▶ **EXERCISE PROMPT**: Reproduce nothing but the lines from the start of the material through the line that includes "SC.camera = cam", both ends included, and omit every picture.

=-=-=

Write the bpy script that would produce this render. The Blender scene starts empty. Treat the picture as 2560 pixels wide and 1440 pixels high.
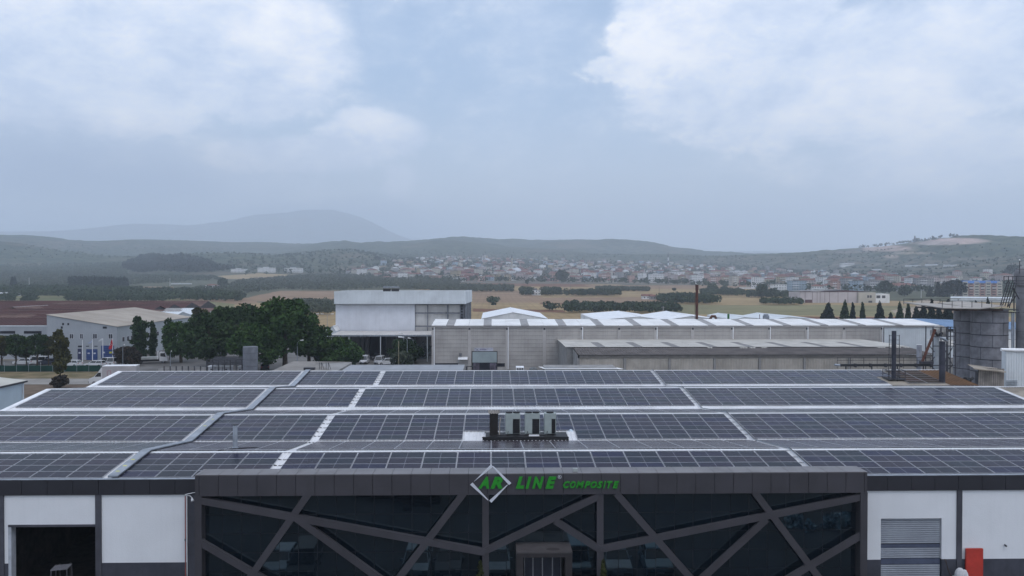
import bpy, math, random
import numpy as np
from mathutils import Matrix, Vector, noise as mnoise

random.seed(7)
RNG = np.random.default_rng(11)
SC = bpy.context.scene
COL = SC.collection

# ------------------------------------------------------------------ camera
PSI, TH, RO, FPX, HC = 0.0234145, 0.0122747, 0.00072842, 2036.22, 19.8
cam_d = bpy.data.cameras.new('camera')
cam_d.sensor_width = 36.0
cam_d.lens = 36.0 * FPX / 2560.0
cam_d.clip_start = 0.5
cam_d.clip_end = 40000
cam = bpy.data.objects.new('camera', cam_d)
cam.matrix_world = (Matrix.Translation((0, 0, HC)) @ Matrix.Rotation(-PSI, 4, 'Z')
                    @ Matrix.Rotation(math.pi / 2 - TH, 4, 'X') @ Matrix.Rotation(RO, 4, 'Z'))
COL.objects.link(cam)
SC.camera = cam

# ------------------------------------------------------------------ world, sun, exposure
SUN_EL, SUN_AZ = math.radians(58), math.radians(150)      # azimuth clockwise from +Y
world = bpy.data.worlds.new('World')
SC.world = world
world.use_nodes = True
SC.view_settings.view_transform = 'Standard'
SC.view_settings.look = 'None'
SC.view_settings.gamma = 1.0
SC.view_settings.exposure = 0.2
SC.view_settings.use_curve_mapping = False
SC.cycles.max_bounces = 8
SC.cycles.volume_bounces = 3
SC.cycles.diffuse_bounces = 3
SC.cycles.glossy_bounces = 3
SC.cycles.transparent_max_bounces = 8
SC.cycles.use_denoising = True
SC.cycles.sample_clamp_indirect = 6.0

class NB:
    """small helper for building node trees"""
    def __init__(s, nt):
        s.nt = nt; s.n = nt.nodes; s.l = nt.links
    def node(s, t, **k):
        nd = s.n.new(t)
        for a, v in k.items(): setattr(nd, a, v)
        return nd
    def put(s, sock, v):
        if isinstance(v, bpy.types.NodeSocket): s.l.new(v, sock)
        else: sock.default_value = v
    def math(s, op, a, b=0.0, c=None, clamp=False):
        nd = s.node('ShaderNodeMath', operation=op, use_clamp=clamp)
        s.put(nd.inputs[0], a); s.put(nd.inputs[1], b)
        if c is not None: s.put(nd.inputs[2], c)
        return nd.outputs[0]
    def vmath(s, op, a, b=(0, 0, 0)):
        nd = s.node('ShaderNodeVectorMath', operation=op)
        s.put(nd.inputs[0], a); s.put(nd.inputs[1], b)
        return nd.outputs['Value'] if op in ('LENGTH', 'DOT_PRODUCT', 'DISTANCE') else nd.outputs[0]
    def noise(s, vec, scale=5.0, detail=4.0, rough=0.5, dist=0.0, lac=2.0):
        nd = s.node('ShaderNodeTexNoise')
        if vec is not None: s.put(nd.inputs['Vector'], vec)
        nd.inputs['Scale'].default_value = scale; nd.inputs['Detail'].default_value = detail
        nd.inputs['Roughness'].default_value = rough; nd.inputs['Distortion'].default_value = dist
        nd.inputs['Lacunarity'].default_value = lac
        return nd.outputs['Fac']
    def ramp(s, fac, stops, interp='LINEAR'):
        nd = s.node('ShaderNodeValToRGB')
        cr = nd.color_ramp; cr.interpolation = interp
        while len(cr.elements) < len(stops): cr.elements.new(0.5)
        for e, (p, c) in zip(cr.elements, stops):
            e.position = p
            e.color = (c, c, c, 1) if isinstance(c, (int, float)) else (*c, 1)
        s.put(nd.inputs[0], fac)
        return nd.outputs[0]
    def sstep(s, v, a, b):
        nd = s.node('ShaderNodeMapRange', interpolation_type='SMOOTHSTEP')
        s.put(nd.inputs[0], v); nd.inputs[1].default_value = a; nd.inputs[2].default_value = b
        nd.inputs[3].default_value = 0; nd.inputs[4].default_value = 1
        return nd.outputs[0]
    def mix(s, f, a, b, mode='MIX'):
        nd = s.node('ShaderNodeMix', data_type='RGBA', blend_type=mode)
        s.put(nd.inputs[0], f)
        def c4(v): return v if isinstance(v, bpy.types.NodeSocket) else (*v, 1) if len(v) == 3 else v
        s.put(nd.inputs[6], c4(a)); s.put(nd.inputs[7], c4(b))
        return nd.outputs[2]
    def mapping(s, vec, scale=(1, 1, 1), loc=(0, 0, 0)):
        nd = s.node('ShaderNodeMapping')
        s.put(nd.inputs[0], vec); nd.inputs['Scale'].default_value = scale; nd.inputs['Location'].default_value = loc
        return nd.outputs[0]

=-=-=

▶ **CORRECT ANSWER**:
Write the bpy script that would produce this render. The Blender scene starts empty. Treat the picture as 2560 pixels wide and 1440 pixels high.
import bpy, math, random
import numpy as np
from mathutils import Matrix, Vector, noise as mnoise

random.seed(7)
RNG = np.random.default_rng(11)
SC = bpy.context.scene
COL = SC.collection

# ------------------------------------------------------------------ camera
PSI, TH, RO, FPX, HC = 0.0234145, 0.0122747, 0.00072842, 2036.22, 19.8
cam_d = bpy.data.cameras.new('camera')
cam_d.sensor_width = 36.0
cam_d.lens = 36.0 * FPX / 2560.0
cam_d.clip_start = 0.5
cam_d.clip_end = 40000
cam = bpy.data.objects.new('camera', cam_d)
cam.matrix_world = (Matrix.Translation((0, 0, HC)) @ Matrix.Rotation(-PSI, 4, 'Z')
                    @ Matrix.Rotation(math.pi / 2 - TH, 4, 'X') @ Matrix.Rotation(RO, 4, 'Z'))
COL.objects.link(cam)
SC.camera = cam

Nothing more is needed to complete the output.